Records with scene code
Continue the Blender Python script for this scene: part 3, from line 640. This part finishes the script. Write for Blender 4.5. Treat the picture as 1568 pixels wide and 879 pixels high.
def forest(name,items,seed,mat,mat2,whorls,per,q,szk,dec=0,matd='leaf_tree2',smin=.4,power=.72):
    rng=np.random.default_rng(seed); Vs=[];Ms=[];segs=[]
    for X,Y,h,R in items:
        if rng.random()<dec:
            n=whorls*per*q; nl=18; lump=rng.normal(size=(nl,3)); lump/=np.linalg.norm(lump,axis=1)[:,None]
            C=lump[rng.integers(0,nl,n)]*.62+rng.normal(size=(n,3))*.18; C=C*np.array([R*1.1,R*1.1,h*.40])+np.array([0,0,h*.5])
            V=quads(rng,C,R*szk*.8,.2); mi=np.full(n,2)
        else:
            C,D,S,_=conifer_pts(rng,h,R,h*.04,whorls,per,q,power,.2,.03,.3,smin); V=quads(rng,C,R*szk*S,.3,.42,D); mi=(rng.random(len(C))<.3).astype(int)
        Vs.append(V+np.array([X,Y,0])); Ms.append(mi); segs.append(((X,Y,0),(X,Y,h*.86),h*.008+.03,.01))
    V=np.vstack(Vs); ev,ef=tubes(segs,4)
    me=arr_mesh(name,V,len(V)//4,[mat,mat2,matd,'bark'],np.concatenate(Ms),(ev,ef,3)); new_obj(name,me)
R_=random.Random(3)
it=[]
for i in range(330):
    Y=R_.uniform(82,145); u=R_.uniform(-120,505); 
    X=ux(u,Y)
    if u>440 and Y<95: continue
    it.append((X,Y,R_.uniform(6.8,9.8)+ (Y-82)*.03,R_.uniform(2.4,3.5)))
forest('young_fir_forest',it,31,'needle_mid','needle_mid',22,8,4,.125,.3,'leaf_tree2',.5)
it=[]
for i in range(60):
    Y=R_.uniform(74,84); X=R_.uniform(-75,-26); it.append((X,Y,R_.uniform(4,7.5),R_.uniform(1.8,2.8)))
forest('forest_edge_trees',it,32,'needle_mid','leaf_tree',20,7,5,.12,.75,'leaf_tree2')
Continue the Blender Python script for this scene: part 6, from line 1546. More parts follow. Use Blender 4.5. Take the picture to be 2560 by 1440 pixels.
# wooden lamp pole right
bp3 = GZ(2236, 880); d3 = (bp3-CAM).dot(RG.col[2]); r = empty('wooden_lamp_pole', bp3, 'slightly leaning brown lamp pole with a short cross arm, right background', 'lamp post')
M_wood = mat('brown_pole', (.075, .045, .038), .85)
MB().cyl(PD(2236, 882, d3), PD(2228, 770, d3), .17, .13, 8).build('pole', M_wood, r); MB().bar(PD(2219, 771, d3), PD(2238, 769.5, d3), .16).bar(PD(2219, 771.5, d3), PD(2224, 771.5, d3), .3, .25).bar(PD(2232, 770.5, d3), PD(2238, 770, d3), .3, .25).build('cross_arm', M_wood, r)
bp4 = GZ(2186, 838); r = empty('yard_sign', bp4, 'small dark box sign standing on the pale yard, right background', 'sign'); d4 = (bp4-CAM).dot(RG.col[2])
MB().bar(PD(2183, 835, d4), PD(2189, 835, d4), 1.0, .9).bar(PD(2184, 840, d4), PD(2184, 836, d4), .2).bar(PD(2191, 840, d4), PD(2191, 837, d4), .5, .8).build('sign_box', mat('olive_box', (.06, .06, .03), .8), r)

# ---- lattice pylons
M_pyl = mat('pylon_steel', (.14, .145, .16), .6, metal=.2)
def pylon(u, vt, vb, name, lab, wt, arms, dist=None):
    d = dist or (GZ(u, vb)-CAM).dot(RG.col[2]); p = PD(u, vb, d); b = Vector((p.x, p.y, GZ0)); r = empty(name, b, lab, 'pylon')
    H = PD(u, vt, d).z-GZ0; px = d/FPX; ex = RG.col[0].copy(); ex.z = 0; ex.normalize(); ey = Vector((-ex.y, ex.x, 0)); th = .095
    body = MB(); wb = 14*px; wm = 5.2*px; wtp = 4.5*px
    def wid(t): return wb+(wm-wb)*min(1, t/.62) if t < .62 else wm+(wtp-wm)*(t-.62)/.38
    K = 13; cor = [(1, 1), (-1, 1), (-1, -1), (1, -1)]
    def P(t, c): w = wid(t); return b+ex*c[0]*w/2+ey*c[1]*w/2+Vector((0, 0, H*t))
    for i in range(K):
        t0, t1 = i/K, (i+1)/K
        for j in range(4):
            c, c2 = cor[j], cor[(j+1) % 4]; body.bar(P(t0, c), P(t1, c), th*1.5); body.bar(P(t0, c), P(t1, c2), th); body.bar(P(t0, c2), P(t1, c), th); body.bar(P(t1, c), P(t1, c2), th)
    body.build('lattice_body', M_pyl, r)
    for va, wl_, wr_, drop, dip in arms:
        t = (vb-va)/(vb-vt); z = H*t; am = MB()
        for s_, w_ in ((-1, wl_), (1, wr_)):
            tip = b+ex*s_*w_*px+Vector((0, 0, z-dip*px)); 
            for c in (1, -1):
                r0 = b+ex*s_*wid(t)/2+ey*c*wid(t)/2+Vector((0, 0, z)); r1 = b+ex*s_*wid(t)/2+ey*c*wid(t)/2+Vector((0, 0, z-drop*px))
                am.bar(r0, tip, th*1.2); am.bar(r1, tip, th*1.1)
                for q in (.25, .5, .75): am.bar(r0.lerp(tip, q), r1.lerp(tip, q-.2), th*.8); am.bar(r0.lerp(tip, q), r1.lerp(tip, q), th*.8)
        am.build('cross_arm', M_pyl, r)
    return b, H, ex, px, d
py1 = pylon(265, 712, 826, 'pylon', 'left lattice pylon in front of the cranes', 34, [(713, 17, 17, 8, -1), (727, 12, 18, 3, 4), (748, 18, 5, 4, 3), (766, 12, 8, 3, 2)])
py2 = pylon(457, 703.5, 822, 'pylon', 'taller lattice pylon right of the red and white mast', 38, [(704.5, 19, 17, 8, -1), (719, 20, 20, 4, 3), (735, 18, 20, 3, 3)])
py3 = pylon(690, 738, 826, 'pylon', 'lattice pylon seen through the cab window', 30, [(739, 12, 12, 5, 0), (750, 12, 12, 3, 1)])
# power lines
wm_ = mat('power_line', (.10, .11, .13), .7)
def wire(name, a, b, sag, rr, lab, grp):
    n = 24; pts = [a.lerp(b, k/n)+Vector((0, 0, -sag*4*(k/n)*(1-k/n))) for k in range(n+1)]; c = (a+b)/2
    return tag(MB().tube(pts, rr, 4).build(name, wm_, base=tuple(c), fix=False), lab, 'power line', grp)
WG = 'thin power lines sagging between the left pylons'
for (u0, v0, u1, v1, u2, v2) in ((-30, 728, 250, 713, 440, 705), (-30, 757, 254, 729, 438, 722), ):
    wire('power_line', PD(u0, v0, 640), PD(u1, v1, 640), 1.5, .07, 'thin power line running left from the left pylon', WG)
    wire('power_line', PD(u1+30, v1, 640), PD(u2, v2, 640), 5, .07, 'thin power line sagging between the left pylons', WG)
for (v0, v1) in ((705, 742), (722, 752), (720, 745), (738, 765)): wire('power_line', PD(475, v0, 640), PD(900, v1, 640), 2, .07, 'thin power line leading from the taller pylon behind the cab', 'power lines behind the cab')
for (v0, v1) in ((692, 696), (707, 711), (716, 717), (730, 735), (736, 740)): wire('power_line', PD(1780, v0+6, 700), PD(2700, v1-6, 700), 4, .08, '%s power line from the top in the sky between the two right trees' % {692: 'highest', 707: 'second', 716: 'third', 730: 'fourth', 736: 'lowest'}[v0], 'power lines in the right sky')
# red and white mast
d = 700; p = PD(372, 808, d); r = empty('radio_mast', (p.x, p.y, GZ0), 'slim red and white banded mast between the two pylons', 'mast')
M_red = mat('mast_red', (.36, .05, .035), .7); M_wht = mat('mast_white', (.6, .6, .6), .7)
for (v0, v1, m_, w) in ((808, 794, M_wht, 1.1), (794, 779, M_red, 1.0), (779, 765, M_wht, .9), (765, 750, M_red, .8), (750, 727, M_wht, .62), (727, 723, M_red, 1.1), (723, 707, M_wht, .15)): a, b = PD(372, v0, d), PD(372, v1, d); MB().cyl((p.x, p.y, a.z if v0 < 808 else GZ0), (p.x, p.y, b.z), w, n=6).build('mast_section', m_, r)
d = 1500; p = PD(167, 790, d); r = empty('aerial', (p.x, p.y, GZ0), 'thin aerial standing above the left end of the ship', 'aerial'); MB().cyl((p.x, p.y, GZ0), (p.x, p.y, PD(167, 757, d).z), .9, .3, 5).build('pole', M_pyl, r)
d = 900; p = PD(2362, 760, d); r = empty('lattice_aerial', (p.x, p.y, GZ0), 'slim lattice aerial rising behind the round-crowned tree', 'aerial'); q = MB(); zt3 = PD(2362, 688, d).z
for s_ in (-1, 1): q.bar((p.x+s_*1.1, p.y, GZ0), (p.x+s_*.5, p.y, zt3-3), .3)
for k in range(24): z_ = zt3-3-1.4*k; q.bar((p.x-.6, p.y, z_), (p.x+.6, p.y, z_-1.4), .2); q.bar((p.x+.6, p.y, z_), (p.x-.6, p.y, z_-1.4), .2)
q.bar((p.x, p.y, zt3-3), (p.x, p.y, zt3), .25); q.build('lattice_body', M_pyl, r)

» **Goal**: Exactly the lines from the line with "Continue the Blender Python script for this scene: part 6, from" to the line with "(.06, .06, .03), .8), r)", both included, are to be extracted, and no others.

» **Response**:
Continue the Blender Python script for this scene: part 6, from line 1546. More parts follow. Use Blender 4.5. Take the picture to be 2560 by 1440 pixels.
# wooden lamp pole right
bp3 = GZ(2236, 880); d3 = (bp3-CAM).dot(RG.col[2]); r = empty('wooden_lamp_pole', bp3, 'slightly leaning brown lamp pole with a short cross arm, right background', 'lamp post')
M_wood = mat('brown_pole', (.075, .045, .038), .85)
MB().cyl(PD(2236, 882, d3), PD(2228, 770, d3), .17, .13, 8).build('pole', M_wood, r); MB().bar(PD(2219, 771, d3), PD(2238, 769.5, d3), .16).bar(PD(2219, 771.5, d3), PD(2224, 771.5, d3), .3, .25).bar(PD(2232, 770.5, d3), PD(2238, 770, d3), .3, .25).build('cross_arm', M_wood, r)
bp4 = GZ(2186, 838); r = empty('yard_sign', bp4, 'small dark box sign standing on the pale yard, right background', 'sign'); d4 = (bp4-CAM).dot(RG.col[2])
MB().bar(PD(2183, 835, d4), PD(2189, 835, d4), 1.0, .9).bar(PD(2184, 840, d4), PD(2184, 836, d4), .2).bar(PD(2191, 840, d4), PD(2191, 837, d4), .5, .8).build('sign_box', mat('olive_box', (.06, .06, .03), .8), r)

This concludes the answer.